JOB — Copy out the listing that follows, exactly, without its pictures.
[START OF SUPPLIED DATA]
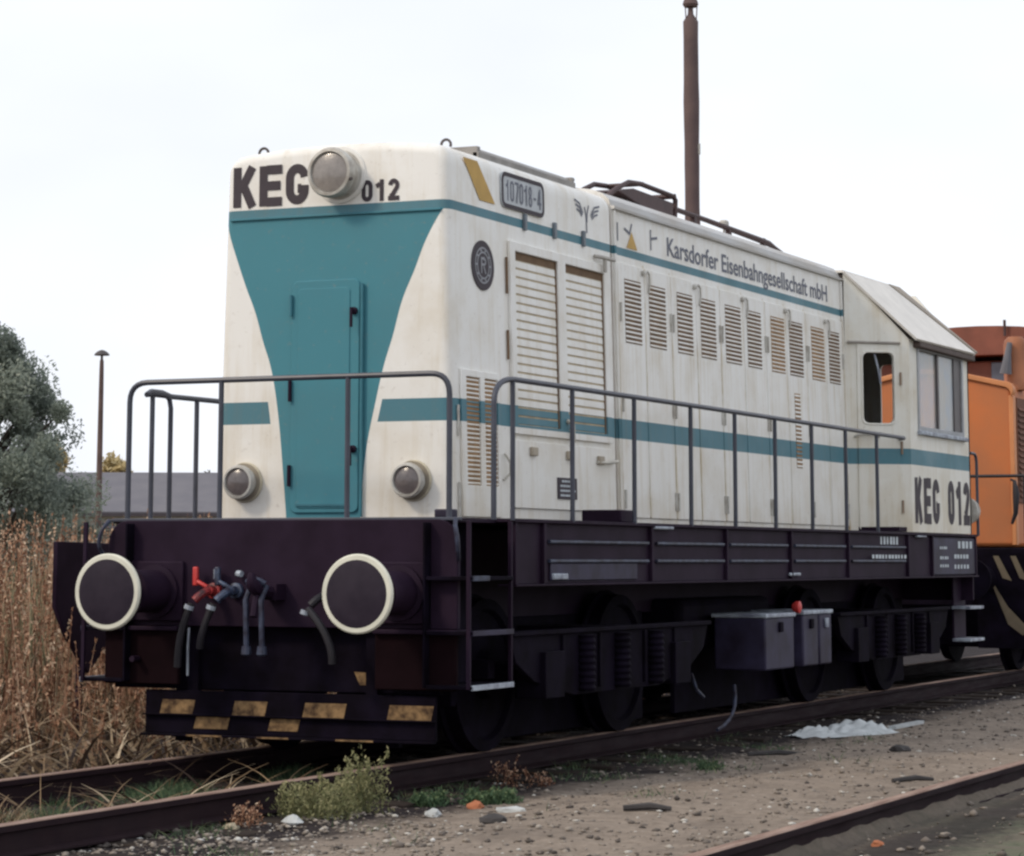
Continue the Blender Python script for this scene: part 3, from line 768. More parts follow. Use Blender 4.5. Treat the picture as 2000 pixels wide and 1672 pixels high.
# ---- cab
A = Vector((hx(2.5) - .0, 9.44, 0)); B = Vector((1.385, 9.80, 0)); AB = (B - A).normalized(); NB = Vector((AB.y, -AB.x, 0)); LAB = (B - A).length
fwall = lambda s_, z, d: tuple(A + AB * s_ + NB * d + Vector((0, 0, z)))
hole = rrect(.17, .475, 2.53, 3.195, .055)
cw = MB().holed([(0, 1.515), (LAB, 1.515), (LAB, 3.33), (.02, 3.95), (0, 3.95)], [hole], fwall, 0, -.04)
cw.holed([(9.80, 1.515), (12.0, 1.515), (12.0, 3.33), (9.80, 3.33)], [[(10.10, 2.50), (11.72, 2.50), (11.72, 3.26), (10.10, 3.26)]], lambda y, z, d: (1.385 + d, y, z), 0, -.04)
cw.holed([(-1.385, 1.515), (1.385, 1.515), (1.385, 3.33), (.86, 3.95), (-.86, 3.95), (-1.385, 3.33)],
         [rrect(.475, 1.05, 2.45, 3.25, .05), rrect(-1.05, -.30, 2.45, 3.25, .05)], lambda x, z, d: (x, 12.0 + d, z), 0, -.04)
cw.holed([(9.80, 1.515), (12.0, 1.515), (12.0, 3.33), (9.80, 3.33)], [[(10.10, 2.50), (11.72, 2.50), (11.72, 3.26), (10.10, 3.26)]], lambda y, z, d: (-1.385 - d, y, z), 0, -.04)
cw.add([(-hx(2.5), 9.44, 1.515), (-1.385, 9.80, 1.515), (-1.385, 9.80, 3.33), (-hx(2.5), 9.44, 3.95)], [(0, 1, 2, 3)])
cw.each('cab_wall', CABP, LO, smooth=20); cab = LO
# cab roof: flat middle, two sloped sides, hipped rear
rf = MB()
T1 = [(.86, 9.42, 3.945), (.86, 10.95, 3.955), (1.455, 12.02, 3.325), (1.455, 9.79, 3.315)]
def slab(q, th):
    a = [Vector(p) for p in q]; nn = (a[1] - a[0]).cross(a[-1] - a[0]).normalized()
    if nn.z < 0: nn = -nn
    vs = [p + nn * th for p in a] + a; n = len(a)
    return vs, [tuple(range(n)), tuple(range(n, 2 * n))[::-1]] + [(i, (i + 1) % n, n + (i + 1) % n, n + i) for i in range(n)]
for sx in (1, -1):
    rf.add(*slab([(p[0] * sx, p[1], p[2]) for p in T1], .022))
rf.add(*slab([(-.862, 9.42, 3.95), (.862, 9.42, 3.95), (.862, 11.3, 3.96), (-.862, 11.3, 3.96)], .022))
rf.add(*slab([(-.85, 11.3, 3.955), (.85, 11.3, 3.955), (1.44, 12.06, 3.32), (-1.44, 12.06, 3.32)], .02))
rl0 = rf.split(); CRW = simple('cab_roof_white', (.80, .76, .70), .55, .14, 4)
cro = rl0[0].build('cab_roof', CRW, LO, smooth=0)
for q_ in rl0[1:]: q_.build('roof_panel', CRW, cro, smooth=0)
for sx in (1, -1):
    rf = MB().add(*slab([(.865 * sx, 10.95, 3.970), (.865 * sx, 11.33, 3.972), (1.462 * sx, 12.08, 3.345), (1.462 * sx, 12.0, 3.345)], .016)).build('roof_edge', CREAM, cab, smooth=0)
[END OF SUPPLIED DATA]
RESPONSE TO THIS EXERCISE —
Continue the Blender Python script for this scene: part 3, from line 768. More parts follow. Use Blender 4.5. Treat the picture as 2000 pixels wide and 1672 pixels high.
# ---- cab
A = Vector((hx(2.5) - .0, 9.44, 0)); B = Vector((1.385, 9.80, 0)); AB = (B - A).normalized(); NB = Vector((AB.y, -AB.x, 0)); LAB = (B - A).length
fwall = lambda s_, z, d: tuple(A + AB * s_ + NB * d + Vector((0, 0, z)))
hole = rrect(.17, .475, 2.53, 3.195, .055)
cw = MB().holed([(0, 1.515), (LAB, 1.515), (LAB, 3.33), (.02, 3.95), (0, 3.95)], [hole], fwall, 0, -.04)
cw.holed([(9.80, 1.515), (12.0, 1.515), (12.0, 3.33), (9.80, 3.33)], [[(10.10, 2.50), (11.72, 2.50), (11.72, 3.26), (10.10, 3.26)]], lambda y, z, d: (1.385 + d, y, z), 0, -.04)
cw.holed([(-1.385, 1.515), (1.385, 1.515), (1.385, 3.33), (.86, 3.95), (-.86, 3.95), (-1.385, 3.33)],
         [rrect(.475, 1.05, 2.45, 3.25, .05), rrect(-1.05, -.30, 2.45, 3.25, .05)], lambda x, z, d: (x, 12.0 + d, z), 0, -.04)
cw.holed([(9.80, 1.515), (12.0, 1.515), (12.0, 3.33), (9.80, 3.33)], [[(10.10, 2.50), (11.72, 2.50), (11.72, 3.26), (10.10, 3.26)]], lambda y, z, d: (-1.385 - d, y, z), 0, -.04)
cw.add([(-hx(2.5), 9.44, 1.515), (-1.385, 9.80, 1.515), (-1.385, 9.80, 3.33), (-hx(2.5), 9.44, 3.95)], [(0, 1, 2, 3)])
cw.each('cab_wall', CABP, LO, smooth=20); cab = LO
# cab roof: flat middle, two sloped sides, hipped rear
rf = MB()
T1 = [(.86, 9.42, 3.945), (.86, 10.95, 3.955), (1.455, 12.02, 3.325), (1.455, 9.79, 3.315)]
def slab(q, th):
    a = [Vector(p) for p in q]; nn = (a[1] - a[0]).cross(a[-1] - a[0]).normalized()
    if nn.z < 0: nn = -nn
    vs = [p + nn * th for p in a] + a; n = len(a)
    return vs, [tuple(range(n)), tuple(range(n, 2 * n))[::-1]] + [(i, (i + 1) % n, n + (i + 1) % n, n + i) for i in range(n)]
for sx in (1, -1):
    rf.add(*slab([(p[0] * sx, p[1], p[2]) for p in T1], .022))
rf.add(*slab([(-.862, 9.42, 3.95), (.862, 9.42, 3.95), (.862, 11.3, 3.96), (-.862, 11.3, 3.96)], .022))
rf.add(*slab([(-.85, 11.3, 3.955), (.85, 11.3, 3.955), (1.44, 12.06, 3.32), (-1.44, 12.06, 3.32)], .02))
rl0 = rf.split(); CRW = simple('cab_roof_white', (.80, .76, .70), .55, .14, 4)
cro = rl0[0].build('cab_roof', CRW, LO, smooth=0)
for q_ in rl0[1:]: q_.build('roof_panel', CRW, cro, smooth=0)
for sx in (1, -1):
    rf = MB().add(*slab([(.865 * sx, 10.95, 3.970), (.865 * sx, 11.33, 3.972), (1.462 * sx, 12.08, 3.345), (1.462 * sx, 12.0, 3.345)], .016)).build('roof_edge', CREAM, cab, smooth=0)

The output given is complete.